I don't follow your discussion of the internal mass inside the mount. He even says on pg 35 that the mass of the mount's steel and fluid is negligible compared to the engine and car's body. The properties of the mounts that he measured (both hydraulic and solid rubber mounts), are their spring constant and damping, both of which vary with amplitude and frequency (non-linear). Don't intend to be smug, but that is exactly what I said.

All you guys keep talking about how the large vibrations at idle were due to these mounts deflecting too much - "OM617 ... easily exceed the IOD of the mount", "OM617 is heavier than an LS engine", etc. But, I didn't notice them deflecting at all!

As I read the thesis, the hydraulic mounts worked much better than the solid mounts around 10-15 Hz (pg 38, 1st paragraph, great at 9 Hz engine resonance). The concern was that they can be a bit worse at higher frequency (>150 Hz, same page bottom). Indeed, he says the same in the intro and all thru the paper. Indeed, there is nothing in the paper to suggest any difference in design criteria for a hydraulic mount for an I4, I5 or V8 engine application. validius might need to rethink his QED.

__________________
1984 & 1985 CA 300D's
1964 & 65 Mopar's - Valiant, Dart, Newport
1996 & 2002 Chrysler minivans

OK, there are a couple critical assumptions that need to be made here.

1. The mounts are built properly and are behaving as a hydromount should
2. The static stiffness of the mount is not so high that it alone could create the observed harshness

On to your reply:

With an IOD likely in the 0.3-0.6mm range peak-to-peak(p2p) you are not going to be able to perceive much deflection.

Remember, once you are at or above the resonance of the mount, the dynamic stiffness can be 2-3x+ the static stiffness, particularly at amplitudes of less than 1mm p2p (which is what it would need to be based on your observation).

The mass of the fluid inside the mount moves through tuned passageways to act as a mass damper.
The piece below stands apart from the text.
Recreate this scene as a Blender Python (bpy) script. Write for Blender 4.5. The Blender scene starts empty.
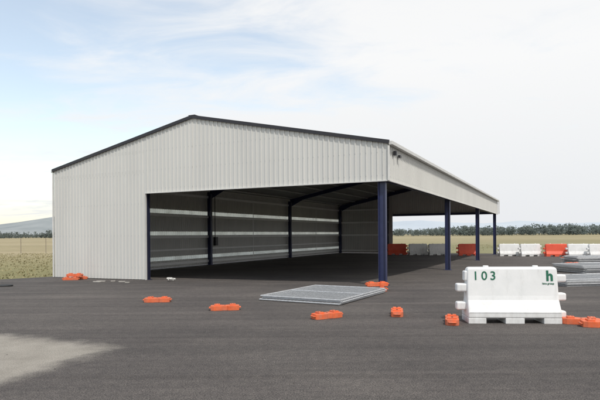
import bpy, bmesh, math, random
from mathutils import Vector, Matrix, noise
random.seed(7)
sc = bpy.context.scene
F=527.0; HY=234.6; CH=1.65; ROLL=math.radians(0.4)
# ---------------- camera
cam_d=bpy.data.cameras.new("camera"); cam=bpy.data.objects.new("camera",cam_d); sc.collection.objects.link(cam)
cam_d.sensor_width=36; cam_d.lens=36*F/600; cam_d.shift_y=(HY-200)/600.0
cam_d.clip_start=0.1; cam_d.clip_end=30000
cam.matrix_world=Matrix.Translation((0,0,CH))@Matrix.Rotation(math.radians(90),4,'X')@Matrix.Rotation(-ROLL,4,'Z')
sc.camera=cam
# gentle fall of the apron away from the front of the shed
YS=[16.0,17.0,18,19,20,21,22,23,24,25.5,27,29,31,34,38,44,52]
def _g(y):
    if y<=16: return 0.0
    return -0.27*(1-math.exp(-((y-16)/6.0)**1.25))
def gz(y):
    if y<=YS[0]: return 0.0
    if y>=YS[-1]: return _g(YS[-1])
    for a,b in zip(YS,YS[1:]):
        if a<=y<=b: return _g(a)+(_g(b)-_g(a))*(y-a)/(b-a)
def gp(px,py,z=0.0):
    a=(px-300)/F; b=(HY-py)/F; c,s=math.cos(ROLL),math.sin(ROLL)
    d=Vector((a*c+b*s,1.0,-a*s+b*c)); k=(z-CH)/d.z
    for i in range(25): k=0.5*k+0.5*(z+gz(k)-CH)/d.z
    return Vector((d.x*k,k,z+gz(k)))
# ---------------- materials
def newmat(name):
    m=bpy.data.materials.new(name); m.use_nodes=True; nt=m.node_tree
    return m,nt,nt.nodes['Principled BSDF']
def N(nt,t,**kw):
    n=nt.nodes.new(t)
    for k,v in kw.items():
        if k in n.inputs: n.inputs[k].default_value=v
        else: setattr(n,k,v)
    return n
def ramp(nt,fac,stops):
    r=nt.nodes.new('ShaderNodeValToRGB'); e=r.color_ramp.elements
    while len(e)<len(stops): e.new(0.5)
    for i,(p,c) in enumerate(stops):
        e[i].position=p; e[i].color=(*c,1) if len(c)==3 else c
    nt.links.new(fac,r.inputs[0]); return r.outputs[0]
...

Outside of this scope, their mass is trivial compared to the rest of the system.

You are correct that the dynamic stiffness varies with amplitude and frequency however you originally conjectured that with increasing amplitude the dynamic stiffness would increase. This is not the case.

Once again, in the context of an IOD significantly less than 1mm and peak dynamic stiffness right around the input frequency at idle you are going to be faced with mounts operating at an extremely high dynamic stiffness, resulting in very small amplitude movements.

I applaud you for reading as far into that paper as you did. It's thick dry stuff to be sure.

The frequencies and amplitudes of the vibrations that engines create as they run varies widely not only within cylinder configurations but even more so between them. An i4 engine has a second order imbalance, resulting in a vibration at twice the frequency as the RPM of the engine. An i5 engine has a first order imbalance that causes the engine to want to rock back and fourth at the same frequency as the RPM of the engine. Mounts must be carefully tuned on an engine-by-engine basis to handle both smooth road shake, idle and many other metrics ( sometimes they even vary based on transmission because differing masses and CG have a meaningful effect on the response of the drive train ).

For more information on engine imbalance, watch the Engineering Explained series on the topic.

To visualize how a mass damper responds to differing input frequencies, check out this video: https://www.youtube.com/watch?v=Kus5nHW7Twc

Notice how the input force and the position become increasingly out of phase as the system approaches resonance. Also notice how the mass begins to stop moving as the input frequency exceeds the resonance of the system. This is what i referred to as 'locking up' in the previous post.


It is completely possible that the mounts are built so poorly that their static stiffness = their bulge stiffness at all times. Perhaps QED was a bit hasty however nothing you have observed precludes the possibility that the mounts you used were operating as designed.

I'm happy to answer questions or clarify anything you would like but you are not going to prove me wrong on hydromount theory. I used to design these things.

I found since that these Corvette mounts are made in a solid rubber version. Anchor adds "SR" to the PN to distinguish. Some Corvette guys wanted the solid rubber and were angry to find the ones in the "SR" box were hydraulic. They didn't say how they could tell. The ones I bought are Westar w/ same Anchor PN and no "SR", and were listed as "hydraulic" on rock. But, given the quality control in such India products, they might well be solid. I tried the classic "hard-boiled egg vs raw roll test", but couldn't tell if there is fluid inside (the fluid is very thick). They only cost $9 ea. Regardless, the 1" too high issue proved insurmountable. Even if I found truly hydraulic mounts, the engine brackets would have to be machined down at least 3/4" to fit. Perhaps another choice will show up someday.

In my case, the shaking was worse than I recalled after going back to factory mounts (w/ poly fill), but still much better than w/ the Corvette mounts. Turns out much was coming from a cracked Sanden bracket, so bad I removed it and found it cracked much worse than I thought (posted photos in Sanden bracket thread). Perhaps driving a few days with the Corvette brackets made it crack more. With an R4 compressor in, the idle seems OK, bothersome as always compared to most cars but apparently normal for these diesels.

__________________
1984 & 1985 CA 300D's
1964 & 65 Mopar's - Valiant, Dart, Newport
1996 & 2002 Chrysler minivans

Great effort Bill!

I am currently swapping a Ford Duratec engine into my BMW 2002 and I'm using hydraulic mounts from a BMW 318i. I haven't run the engine, but just shaking it by hand I can see the mounts deflect. I think this is still a viable avenue of research.